*Exercise aim*. Within the entries below, please return exactly the lines from the one with "Write the bpy" through the one with "PI = math.pi", leaving out any pictures.

*Information supplied*.
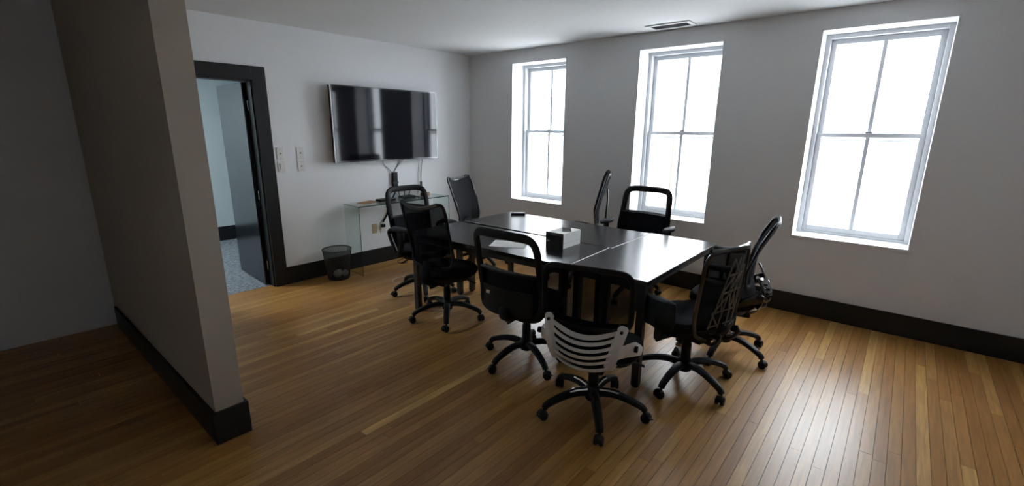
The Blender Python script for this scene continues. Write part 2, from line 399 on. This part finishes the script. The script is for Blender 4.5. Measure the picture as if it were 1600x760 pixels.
link('logo_bar', B((.094, .02, -H2-.010), (.101, .10, -H2+.004), None, .002), M['grey'], tv)
# cables hanging below the television
def cable(pts, r, mat, label, name='cable', n=6):
    bm = bmesh.new(); tube(bm, smoothpath(pts, n), r, 6); o = link(name, bm, mat, None, True); tag(o, label, 'cable'); return o
def wallp(x, y, z): return MT @ Vector((x, y, z))
cable([wallp(.030, -1.46, 1.262), wallp(.012, -1.44, 1.20), wallp(.012, -1.36, 1.13), wallp(.018, -1.325, 1.075)], .004, M['grey'], 'grey cable slanting from the left underside of the television to the cable cover')
cable([wallp(.030, -1.17, 1.245), wallp(.012, -1.22, 1.19), wallp(.012, -1.285, 1.12), wallp(.018, -1.305, 1.075)], .005, M['grey'], 'grey cable slanting from the right underside of the television to the cable cover')
cable([wallp(.040, -.935, 1.248), wallp(.010, -.935, 1.1), wallp(.010, -.945, .95), wallp(.012, -.955, .80)], .003, M['grey'], 'left one of two thin cables hanging straight below the television')
o = cable([wallp(.040, -.885, 1.248), wallp(.010, -.885, 1.1), wallp(.010, -.895, .96)], .003, M['grey'], 'short thin hanging cable with a black plug end below the television')
pl = link('plug', B((.002, -.905, .875), (.018, -.885, .955), MT, .003), M['plastic'], o)
cc = empty('cable_cover', MT@Vector((0, -1.30, .86)), -TH, 'upright black cable cover on the wall under the television', 'cable cover')
link('cover', B((.001, -.035, .03), (.035, .035, .235), None, .006), M['plastic'], cc)
link('clip', B((.001, -.040, .10), (.038, .040, .12), None, .002), M['metal_black'], cc)
cable([wallp(.02, -1.30, .87), wallp(.03, -1.33, .82), wallp(.014, -1.40, .70), wallp(.014, -1.43, .60), wallp(.018, -1.50, .50)], .009, M['plastic'], 'thick black cable running from the cable cover down to the outlet')

# switches by the door
def plate(y, z, kind, label):
    e = empty('light_switch', MT@Vector((0, y, z)), -TH, label, 'switch')
    link('plate', B((.0005, -.036, -.058), (.007, .036, .058), None, .003), M['white'], e)
    if kind == 'rocker': link('rocker', B((.007, -.016, -.032), (.012, .016, .032), None, .002), M['white'], e)
    else:
        link('toggle', B((.007, -.004, -.010), (.020, .004, .006), None, .001), M['grey'], e)
        for z in (.041, -.041): link('screw', B((.007, -.003, z-.003), (.0085, .003, z+.003)), M['grey'], e)
plate(-2.625, 1.365, 'toggle', 'upper white switch plate nearest the black door frame'); plate(-2.625, 1.233, 'rocker', 'lower white switch plate nearest the black door frame')
plate(-2.425, 1.365, 'toggle', 'upper white switch plate farther from the door, toward the television'); plate(-2.425, 1.230, 'toggle', 'lower white switch plate farther from the door, toward the television')
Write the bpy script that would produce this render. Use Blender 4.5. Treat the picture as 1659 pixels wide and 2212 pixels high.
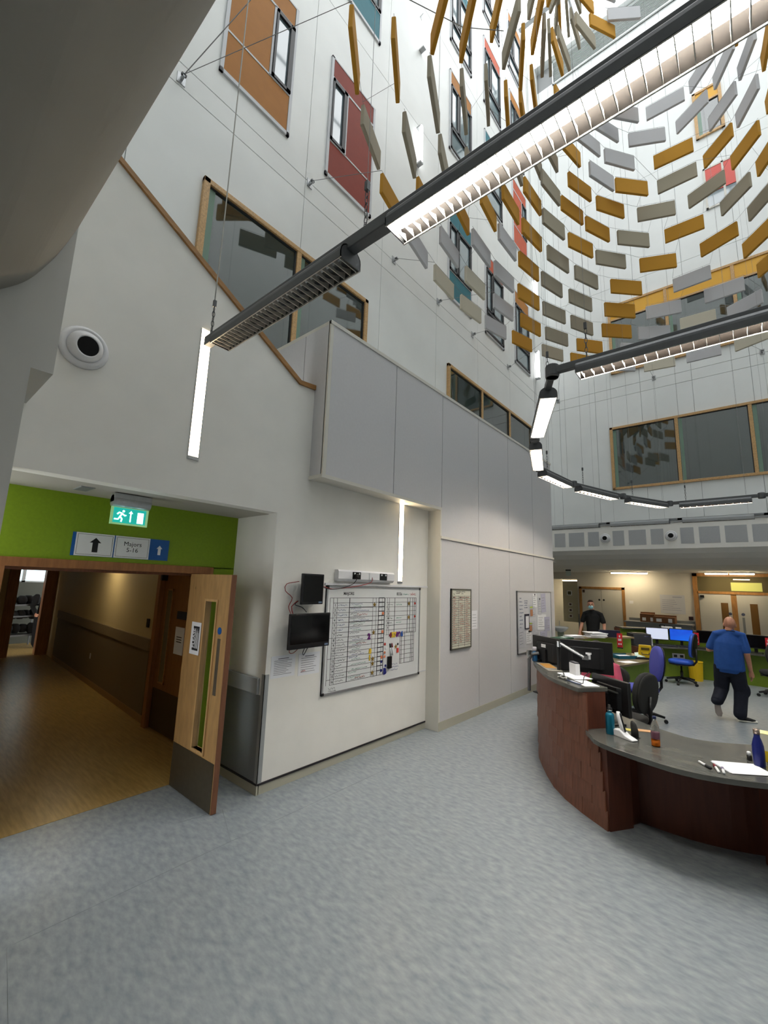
import bpy, bmesh, math, random
from mathutils import Vector, Matrix
random.seed(7)
sc = bpy.context.scene
C = sc.collection
for o in list(bpy.data.objects): bpy.data.objects.remove(o)
PI = math.pi

# ------------------------------------------------------------------ camera
cd = bpy.data.cameras.new('camera'); cam = bpy.data.objects.new('camera', cd); C.objects.link(cam)
cd.sensor_fit = 'HORIZONTAL'; cd.sensor_width = 36.0; cd.lens = 926.04 * 36.0 / 1659.0
cd.clip_start = 0.02; cd.clip_end = 200
def cam_axes(yaw, pitch, roll):
    f = Vector((math.sin(yaw)*math.cos(pitch), math.cos(yaw)*math.cos(pitch), math.sin(pitch)))
    r0 = Vector((math.cos(yaw), -math.sin(yaw), 0)); u0 = r0.cross(f)
    return math.cos(roll)*r0 + math.sin(roll)*u0, -math.sin(roll)*r0 + math.cos(roll)*u0, f
r_, u_, f_ = cam_axes(-0.707156, 0.167040, 0.033764)
m = Matrix((r_, u_, -f_)).transposed().to_4x4(); m.translation = (0, 0, 2.0)
cam.matrix_world = m
sc.camera = cam

# ------------------------------------------------------------------ sky, daylight, exposure
w = bpy.data.worlds.new('overcast_sky'); sc.world = w; w.use_nodes = True
bg = w.node_tree.nodes['Background']; bg.inputs[0].default_value = (0.96, 0.985, 1.0, 1); bg.inputs[1].default_value = 2.05
pl = bpy.data.lights.new('roof_light_portal', 'AREA'); pl.shape = 'RECTANGLE'; pl.size = 9.9; pl.size_y = 13.3
pl.cycles.is_portal = True
po = bpy.data.objects.new('roof_light_portal', pl); C.objects.link(po); po.location = (0.2, 7.27, 21.9)
vs = sc.view_settings; vs.view_transform = 'Standard'; vs.look = 'None'; vs.gamma = 1; vs.use_curve_mapping = False
vs.exposure = 0.83
sc.cycles.use_denoising = True
sc.cycles.use_adaptive_sampling = True; sc.cycles.adaptive_threshold = 0.1; sc.cycles.adaptive_min_samples = 24
sc.cycles.max_bounces = 7; sc.cycles.diffuse_bounces = 5; sc.cycles.glossy_bounces = 3
sc.cycles.sample_clamp_indirect = 8

# ------------------------------------------------------------------ materials
def lin(c):
    return tuple((v/255/12.92 if v/255 <= 0.04045 else ((v/255+0.055)/1.055)**2.4) for v in c) + (1,)
MATS = {}
def M(name, col=(200,200,200), rough=.5, metal=0, var=0, scale=5, stretch=(1,1,1), bump=0, bscale=60, spec=.5,
      emit=None, es=0, alpha=1, trans=0, ior=1.45, col2=None, detail=4, coat=0, rot=(0,0,0), lo=.35, hi=.65):
    if name in MATS: return MATS[name]
    mt = bpy.data.materials.new(name); MATS[name] = mt; mt.use_nodes = True
    nt = mt.node_tree; b = nt.nodes['Principled BSDF']
    c = lin(col); b.inputs['Base Color'].default_value = c
    b.inputs['Roughness'].default_value = rough; b.inputs['Metallic'].default_value = metal
    b.inputs['Specular IOR Level'].default_value = spec; b.inputs['IOR'].default_value = ior
    b.inputs['Transmission Weight'].default_value = trans; b.inputs['Alpha'].default_value = alpha
    b.inputs['Coat Weight'].default_value = coat
    if emit:
        b.inputs['Emission Color'].default_value = lin(emit); b.inputs['Emission Strength'].default_value = es
    if var or col2 or bump:
        tc = nt.nodes.new('ShaderNodeTexCoord'); mp = nt.nodes.new('ShaderNodeMapping')
        nt.links.new(tc.outputs['Object'], mp.inputs[0]); mp.inputs['Scale'].default_value = stretch
        mp.inputs['Rotation'].default_value = rot
    if var or col2:
        n = nt.nodes.new('ShaderNodeTexNoise'); n.inputs['Scale'].default_value = scale; n.inputs['Detail'].default_value = detail
        nt.links.new(mp.outputs[0], n.inputs['Vector'])
        cr = nt.nodes.new('ShaderNodeValToRGB')
        a = c2 = None
        if col2: a, c2 = c, lin(col2)
        else: a, c2 = tuple(max(0, v*(1-var)) for v in c[:3])+(1,), tuple(min(1, v*(1+var)) for v in c[:3])+(1,)
        cr.color_ramp.elements[0].color = a; cr.color_ramp.elements[1].color = c2
        cr.color_ramp.elements[0].position = lo; cr.color_ramp.elements[1].position = hi
        nt.links.new(n.outputs['Fac'], cr.inputs[0]); nt.links.new(cr.outputs[0], b.inputs['Base Color'])
    if bump:
        n2 = nt.nodes.new('ShaderNodeTexNoise'); n2.inputs['Scale'].default_value = bscale; n2.inputs['Detail'].default_value = 3
        nt.links.new(mp.outputs[0], n2.inputs['Vector'])
        bp = nt.nodes.new('ShaderNodeBump'); bp.inputs['Strength'].default_value = bump; bp.inputs['Distance'].default_value = .01
        nt.links.new(n2.outputs['Fac'], bp.inputs['Height']); nt.links.new(bp.outputs[0], b.inputs['Normal'])
    return mt
white_paint = M('white_paint', (236,234,228), .7, var=.02, scale=3, bump=.03, bscale=120)
upper_white = M('upper_wall_board', (232,234,232), .45, var=.03, scale=1.2, bump=.05, bscale=7)
far_white = M('far_wall_board', (230,233,232), .5, var=.02, scale=1.5)
joint_grey = M('joint_shadow_gap', (150,152,152), .8)
panel_grey = M('panel_laminate_grey', (205,204,206), .5, var=.015, scale=30)
panel_trim = M('panel_trim_cream', (215,212,203), .5)
skirt_beige = M('vinyl_skirting_beige', (178,176,160), .6)
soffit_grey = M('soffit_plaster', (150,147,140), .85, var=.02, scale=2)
green_paint = M('lime_green_paint', (128,158,20), .55, var=.04, scale=40)
oak = M('oak_frame', (196,158,108), .45, var=.16, scale=3, stretch=(14,14,1.2), detail=6)
oak_dark = M('oak_handrail', (158,114,64), .4, var=.16, scale=4, stretch=(4,1,9), detail=6)
door_frame_m = M('stained_door_frame', (150,100,58), .5, var=.14, scale=4, stretch=(9,9,1), detail=6)
door_ply = M('maple_door_veneer', (176,138,88), .5, var=.12, scale=3, stretch=(7,7,1.5), detail=8)
door_edge = M('door_edge_lipping', (118,76,52), .5, var=.12, scale=5, stretch=(9,9,1))
kick_grey = M('steel_kick_plate', (84,76,62), .45, metal=.5, var=.06, scale=20)
guard_grey = M('grey_wall_guard', (120,124,126), .5, var=.03, scale=60)
guard_light = M('grey_bumper_rail', (152,155,156), .5)
black_strip = M('black_skirting_cap', (36,30,34), .5)
dark_metal = M('anthracite_metal', (92,94,96), .42, metal=.25, var=.05, scale=20)
alu = M('brushed_aluminium', (176,178,180), .35, metal=.7, var=.05, scale=30)
silver = M('silver_metal', (190,190,190), .25, metal=1)
chrome = M('chrome', (220,220,220), .1, metal=1)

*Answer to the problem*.
Write the bpy script that would produce this render. Use Blender 4.5. Treat the picture as 1659 pixels wide and 2212 pixels high.
import bpy, bmesh, math, random
from mathutils import Vector, Matrix
random.seed(7)
sc = bpy.context.scene
C = sc.collection
for o in list(bpy.data.objects): bpy.data.objects.remove(o)
PI = math.pi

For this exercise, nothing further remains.